[Start ENTRIES SUPPLIED]

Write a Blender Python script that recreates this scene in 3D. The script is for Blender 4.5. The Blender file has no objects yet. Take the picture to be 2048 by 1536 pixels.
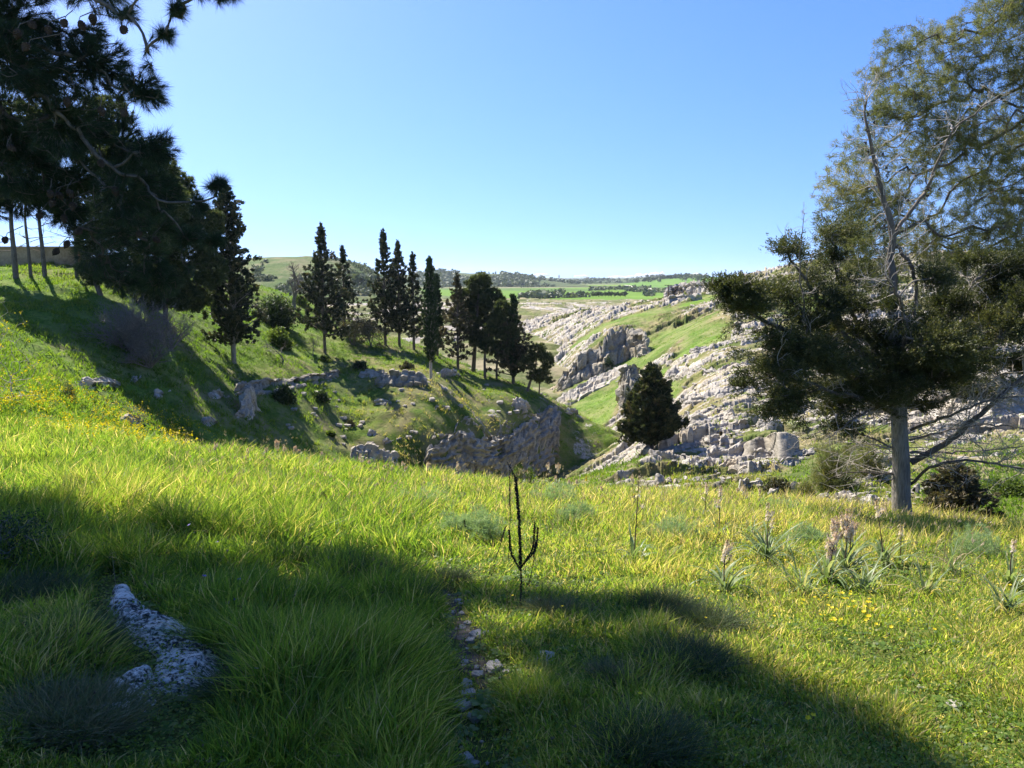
import bpy, math, random
import numpy as np
from mathutils import Vector
from mathutils.bvhtree import BVHTree

R = math.radians
F = 1539.0
PITCH = R(7.8)
CP, SP = math.cos(PITCH), math.sin(PITCH)
sc = bpy.context.scene
COL = sc.collection

# ------------------------------------------------------------------ camera, sky, sun
cam = bpy.data.cameras.new('camera')
cam.sensor_width = 36.0
cam.lens = 36.0 * F / 2048.0
cam.clip_start = 0.05
cam.clip_end = 40000.0
camo = bpy.data.objects.new('camera', cam)
COL.objects.link(camo)
camo.location = (0, 0, 0)
camo.rotation_euler = (R(90) - PITCH, 0, 0)
sc.camera = camo

SUN_AZ = R(-38)          # left of straight ahead
SUN_EL = R(48)
SUN = np.array([math.sin(SUN_AZ) * math.cos(SUN_EL), math.cos(SUN_AZ) * math.cos(SUN_EL), math.sin(SUN_EL)])

world = bpy.data.worlds.new('World')
sc.world = world
world.use_nodes = True
wn = world.node_tree.nodes
wl = world.node_tree.links
bg = wn['Background']
sky = wn.new('ShaderNodeTexSky')
sky.sky_type = 'NISHITA'
sky.sun_disc = False
sky.sun_elevation = SUN_EL
sky.sun_rotation = SUN_AZ
sky.altitude = 300
sky.air_density = 1.0
sky.dust_density = 0.4
sky.ozone_density = 2.2
HAZE = 0.00008
# look a little above the true direction, so the glare band of the model sits below the hills
wtc = wn.new('ShaderNodeTexCoord')
wadd = wn.new('ShaderNodeVectorMath'); wadd.operation = 'ADD'; wadd.inputs[1].default_value = (0, 0, 0.17)
wnor = wn.new('ShaderNodeVectorMath'); wnor.operation = 'NORMALIZE'
wl.new(wtc.outputs['Generated'], wadd.inputs[0]); wl.new(wadd.outputs[0], wnor.inputs[0]); wl.new(wnor.outputs[0], sky.inputs[0])
whs = wn.new('ShaderNodeHueSaturation'); whs.inputs['Saturation'].default_value = 1.3; whs.inputs['Hue'].default_value = 0.514
wl.new(sky.outputs[0], whs.inputs['Color'])
wl.new(whs.outputs[0], bg.inputs[0])
bg.inputs[1].default_value = 0.102

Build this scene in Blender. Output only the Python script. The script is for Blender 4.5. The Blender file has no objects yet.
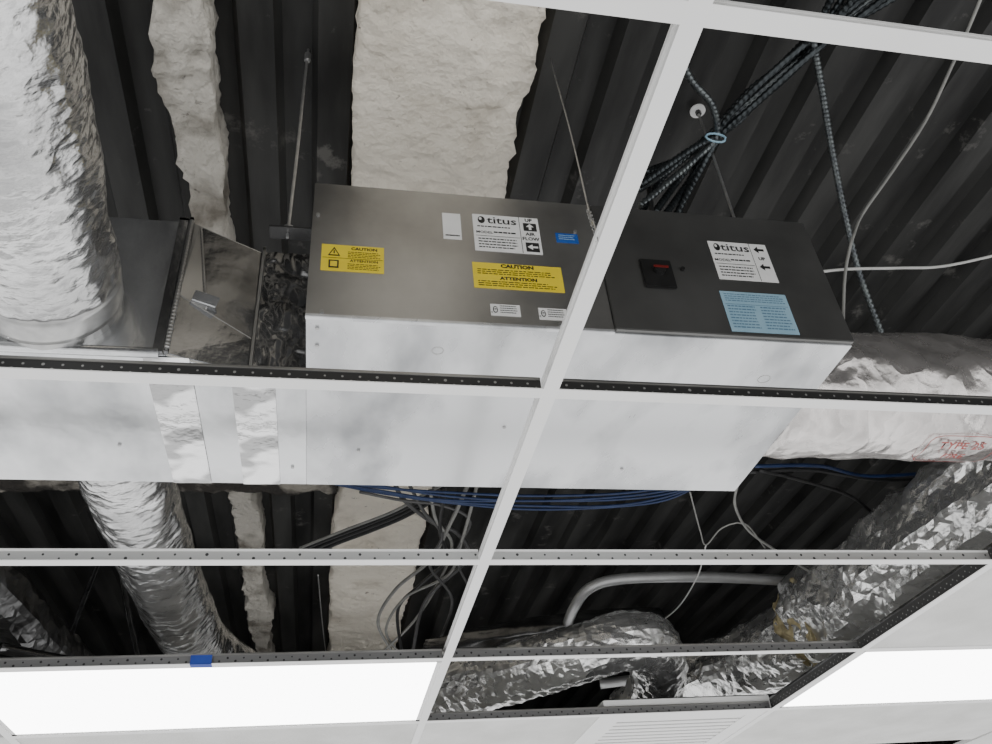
import bpy, bmesh, math, random
from mathutils import Vector, Matrix, noise
random.seed(7)
S = bpy.context.scene
C = S.collection
CZ = 2.0                      # eye height above the floor

# ---------------------------------------------------------------- camera
PX, PY = 496.0, 372.0
HV = Vector((4870-PX, 558-PY)); DV = Vector((309-PX, 1017-PY))
F = math.sqrt(-(HV.dot(DV)))
aX = Vector((HV.x, HV.y, F)).normalized()
aY = Vector((DV.x, DV.y, F)).normalized()
aZ = aX.cross(aY).normalized()
right = Vector((aX.x, aY.x, aZ.x)); down = Vector((aX.y, aY.y, aZ.y)); fwd = Vector((aX.z, aY.z, aZ.z))
cam = bpy.data.cameras.new('camera'); co = bpy.data.objects.new('camera', cam); C.objects.link(co)
m = Matrix.Identity(4)
for i in range(3):
    m[i][0] = right[i]; m[i][1] = -down[i]; m[i][2] = -fwd[i]
m[2][3] = CZ
co.matrix_world = m
cam.sensor_width = 36; cam.lens = F/992*36; cam.clip_start = 0.02
S.camera = co

def at(px, py, X=None, Y=None, Z=None):
    """point of the place seen at this photo pixel, on a plane given in metres from the eye"""
    v = Vector((px-PX, py-PY, F))
    d = Vector((aX.dot(v), aY.dot(v), aZ.dot(v)))
    if X is not None: t = X/d.x
    elif Y is not None: t = Y/d.y
    else: t = Z/d.z
    p = d*t
    return Vector((p.x, p.y, p.z+CZ))
def V(x, y, z): return Vector((x, y, z+CZ))

# ---------------------------------------------------------------- materials
def nodes(name):
    m = bpy.data.materials.new(name); m.use_nodes = True
    nt = m.node_tree; b = nt.nodes['Principled BSDF']
    return m, nt, b
def rgb(c): return (c[0], c[1], c[2], 1)
def mat(name, c1, c2=None, scale=8, metal=0.0, rough=0.5, bump=0, bscale=40, rvar=0, stretch=None, lo=.35, hi=.65, detail=6, crumple=0, cscale=14, bdist=.01, spec=.5, cdist=.02, specks=None):
    m, nt, b = nodes(name)
    b.inputs['Specular IOR Level'].default_value = spec
    tc = nt.nodes.new('ShaderNodeTexCoord'); src = tc.outputs['Object']; raw = src
    if stretch:
        mp = nt.nodes.new('ShaderNodeMapping'); mp.inputs['Scale'].default_value = stretch
        nt.links.new(src, mp.inputs[0]); src = mp.outputs[0]
    b.inputs['Metallic'].default_value = metal; b.inputs['Roughness'].default_value = rough
    b.inputs['Base Color'].default_value = rgb(c1)
    if c2:
        n = nt.nodes.new('ShaderNodeTexNoise'); n.inputs['Scale'].default_value = scale; n.inputs['Detail'].default_value = detail
        nt.links.new(src, n.inputs['Vector'])
        r = nt.nodes.new('ShaderNodeValToRGB'); r.color_ramp.elements[0].position = lo; r.color_ramp.elements[1].position = hi
        r.color_ramp.elements[0].color = rgb(c1); r.color_ramp.elements[1].color = rgb(c2)
        nt.links.new(n.outputs['Fac'], r.inputs[0]); out = r.outputs[0]
        if specks:      # (colour, scale, threshold)
            n3 = nt.nodes.new('ShaderNodeTexNoise'); n3.inputs['Scale'].default_value = specks[1]; n3.inputs['Detail'].default_value = 8; n3.inputs['Roughness'].default_value = .7
            nt.links.new(raw, n3.inputs['Vector'])
            r3 = nt.nodes.new('ShaderNodeValToRGB'); r3.color_ramp.elements[0].position = specks[2]; r3.color_ramp.elements[1].position = specks[2]+.08
            r3.color_ramp.elements[0].color = (0,0,0,1); r3.color_ramp.elements[1].color = (1,1,1,1)
            nt.links.new(n3.outputs['Fac'], r3.inputs[0])
            mx = nt.nodes.new('ShaderNodeMix'); mx.data_type = 'RGBA'
            nt.links.new(r3.outputs[0], mx.inputs[0]); nt.links.new(out, mx.inputs[6]); mx.inputs[7].default_value = rgb(specks[0]); out = mx.outputs[2]
        nt.links.new(out, b.inputs['Base Color'])
        if rvar:
            mr = nt.nodes.new('ShaderNodeMapRange'); mr.inputs['To Min'].default_value = rough-rvar; mr.inputs['To Max'].default_value = rough+rvar
            nt.links.new(n.outputs['Fac'], mr.inputs[0]); nt.links.new(mr.outputs[0], b.inputs['Roughness'])
    last = None
    if bump:
        n2 = nt.nodes.new('ShaderNodeTexNoise'); n2.inputs['Scale'].default_value = bscale; n2.inputs['Detail'].default_value = 5
        nt.links.new(src, n2.inputs['Vector'])
        bp = nt.nodes.new('ShaderNodeBump'); bp.inputs['Strength'].default_value = bump; bp.inputs['Distance'].default_value = bdist
        nt.links.new(n2.outputs['Fac'], bp.inputs['Height']); last = bp
    if crumple:
        nn = nt.nodes.new('ShaderNodeTexNoise'); nn.inputs['Scale'].default_value = cscale*.6
        nt.links.new(src, nn.inputs['Vector'])
        ad = nt.nodes.new('ShaderNodeMix'); ad.data_type = 'VECTOR'; ad.inputs[0].default_value = .12
        nt.links.new(src, ad.inputs[4]); nt.links.new(nn.outputs['Color'], ad.inputs[5])
        vo = nt.nodes.new('ShaderNodeTexVoronoi'); vo.inputs['Scale'].default_value = cscale
        nt.links.new(ad.outputs[1], vo.inputs['Vector'])
        bp = nt.nodes.new('ShaderNodeBump'); bp.inputs['Strength'].default_value = crumple; bp.inputs['Distance'].default_value = cdist
        nt.links.new(vo.outputs['Distance'], bp.inputs['Height'])
        if last: nt.links.new(last.outputs[0], bp.inputs['Normal'])
        last = bp
    if last: nt.links.new(last.outputs[0], b.inputs['Normal'])
    return m
def perf(name, base, dot, pitch=.0254, r=.0032, metal=.6, rough=.45, axis=0):
    """strip with a row of punched holes, along object x or y"""
    m, nt, b = nodes(name)
    tc = nt.nodes.new('ShaderNodeTexCoord'); sx = nt.nodes.new('ShaderNodeSeparateXYZ'); nt.links.new(tc.outputs['Object'], sx.inputs[0])
    def M(op, a, c=None):
        n = nt.nodes.new('ShaderNodeMath'); n.operation = op
        for i, v in enumerate((a, c)):
            if v is None: continue
            if isinstance(v, (int, float)): n.inputs[i].default_value = v
            else: nt.links.new(v, n.inputs[i])
        return n.outputs[0]
    ax = sx.outputs[axis]
    fx = M('MULTIPLY', M('SUBTRACT', M('FRACT', M('DIVIDE', M('ADD', ax, 20.0), pitch)), .5), pitch)
    row = M('MULTIPLY', M('FRACT', M('DIVIDE', M('ADD', ax, 20.0), pitch*2)), 1.0)
    dz = M('ADD', sx.outputs[2], M('MULTIPLY', M('SUBTRACT', M('GREATER_THAN', row, .5), .5), .008))
    d = M('SQRT', M('ADD', M('MULTIPLY', fx, fx), M('MULTIPLY', dz, dz)))
    nz = nt.nodes.new('ShaderNodeTexNoise'); nz.inputs['Scale'].default_value = 25; nt.links.new(tc.outputs['Object'], nz.inputs['Vector'])
    k = M('LESS_THAN', d, M('MULTIPLY', nz.outputs['Fac'], r*2))
    mx = nt.nodes.new('ShaderNodeMix'); mx.data_type = 'RGBA'
    nt.links.new(k, mx.inputs[0]); mx.inputs[6].default_value = rgb(base); mx.inputs[7].default_value = rgb(dot)
    nt.links.new(mx.outputs[2], b.inputs['Base Color'])
    b.inputs['Metallic'].default_value = metal; b.inputs['Roughness'].default_value = rough
    return m
def emis(name, c, s):
    m, nt, b = nodes(name)
    b.inputs['Base Color'].default_value = rgb(c); b.inputs['Emission Color'].default_value = rgb(c); b.inputs['Emission Strength'].default_value = s
    return m
M = {}
M['tee'] = mat('white_enamel', (.87,.87,.86), (.83,.83,.82), 6, rough=.38)
M['web_dark'] = perf('punched_web_dark', (.06,.06,.06), (.42,.42,.41), pitch=.0127, r=.0019, metal=.6)  # galvanised web with its shade put into the dark base colour
M['web_dark_y'] = perf('punched_web_dark_runner', (.08,.08,.08), (.42,.42,.41), pitch=.0127, r=.0019, metal=.6, axis=1)  # runner web, likewise darkened in colour for shade
M['web_mid'] = perf('punched_web_grey', (.22,.22,.22), (.03,.03,.03), pitch=.020, r=.0026, metal=.6)
M['web_light'] = perf('punched_web_light', (.5,.5,.49), (.05,.05,.05), pitch=.03, r=.0026, metal=.5)
M['galv'] = mat('galvanised_sheet', (.30,.31,.32), (.72,.73,.74), 3.0, metal=.62, rough=.28, rvar=.14, bump=.14, bscale=3, bdist=.025, detail=5, lo=.34, hi=.54, stretch=(1.6,.8,1))
M['galv_shiny'] = mat('shiny_galvanised_sheet', (.36,.37,.38), (.76,.77,.78), 3.0, metal=.92, rough=.22, rvar=.12, bump=.22, bscale=4, bdist=.025, lo=.34, hi=.56, detail=5, stretch=(1.6,.8,1))
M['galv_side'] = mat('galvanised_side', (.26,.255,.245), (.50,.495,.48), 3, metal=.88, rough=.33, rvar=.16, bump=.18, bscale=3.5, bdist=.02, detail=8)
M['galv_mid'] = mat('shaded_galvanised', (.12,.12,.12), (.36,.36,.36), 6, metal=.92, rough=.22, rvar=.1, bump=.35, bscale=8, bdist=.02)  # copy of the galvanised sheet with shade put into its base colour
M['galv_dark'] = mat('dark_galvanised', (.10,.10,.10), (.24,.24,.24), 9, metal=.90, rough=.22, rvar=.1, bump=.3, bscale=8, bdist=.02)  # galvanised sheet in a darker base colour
M['cover'] = mat('grey_steel_cover', (.11,.11,.107), (.18,.18,.175), 4, metal=.75, rough=.38, rvar=.1, bump=.1, bscale=4, bdist=.02)
M['foil'] = mat('aluminium_foil', (.92,.92,.91), (.76,.76,.75), 10, metal=.88, rough=.27, rvar=.08, bump=.40, bscale=20, bdist=.02, crumple=.25, cscale=20)
M['foil_flex'] = mat('flexible_duct_foil', (.74,.74,.74), (.50,.50,.50), 7, metal=.96, rough=.24, rvar=.08, bump=.52, bscale=32, stretch=(1,1.5,1), crumple=.28, cscale=20)
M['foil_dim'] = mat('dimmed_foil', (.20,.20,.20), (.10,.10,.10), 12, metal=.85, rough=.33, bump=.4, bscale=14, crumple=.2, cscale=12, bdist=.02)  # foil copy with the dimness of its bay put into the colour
M['foil_wrap'] = mat('foil_scrim_wrap', (.84,.80,.78), (.68,.65,.63), 12, metal=.88, rough=.27, rvar=.06, bump=.45, bscale=18, crumple=.32, cscale=17)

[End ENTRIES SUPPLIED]

OBJECTIVE:
Above are the records. Copy word for word only their lines from the one holding "Build this scene" through the one holding "def V(x, y, z): return Vector((x, y, z+CZ))", both included, and skip the images.

EXERCISE OUTPUT:
Build this scene in Blender. Output only the Python script. The script is for Blender 4.5. The Blender file has no objects yet.
import bpy, bmesh, math, random
from mathutils import Vector, Matrix, noise
random.seed(7)
S = bpy.context.scene
C = S.collection
CZ = 2.0                      # eye height above the floor

# ---------------------------------------------------------------- camera
PX, PY = 496.0, 372.0
HV = Vector((4870-PX, 558-PY)); DV = Vector((309-PX, 1017-PY))
F = math.sqrt(-(HV.dot(DV)))
aX = Vector((HV.x, HV.y, F)).normalized()
aY = Vector((DV.x, DV.y, F)).normalized()
aZ = aX.cross(aY).normalized()
right = Vector((aX.x, aY.x, aZ.x)); down = Vector((aX.y, aY.y, aZ.y)); fwd = Vector((aX.z, aY.z, aZ.z))
cam = bpy.data.cameras.new('camera'); co = bpy.data.objects.new('camera', cam); C.objects.link(co)
m = Matrix.Identity(4)
for i in range(3):
    m[i][0] = right[i]; m[i][1] = -down[i]; m[i][2] = -fwd[i]
m[2][3] = CZ
co.matrix_world = m
cam.sensor_width = 36; cam.lens = F/992*36; cam.clip_start = 0.02
S.camera = co

def at(px, py, X=None, Y=None, Z=None):
    """point of the place seen at this photo pixel, on a plane given in metres from the eye"""
    v = Vector((px-PX, py-PY, F))
    d = Vector((aX.dot(v), aY.dot(v), aZ.dot(v)))
    if X is not None: t = X/d.x
    elif Y is not None: t = Y/d.y
    else: t = Z/d.z
    p = d*t
    return Vector((p.x, p.y, p.z+CZ))
def V(x, y, z): return Vector((x, y, z+CZ))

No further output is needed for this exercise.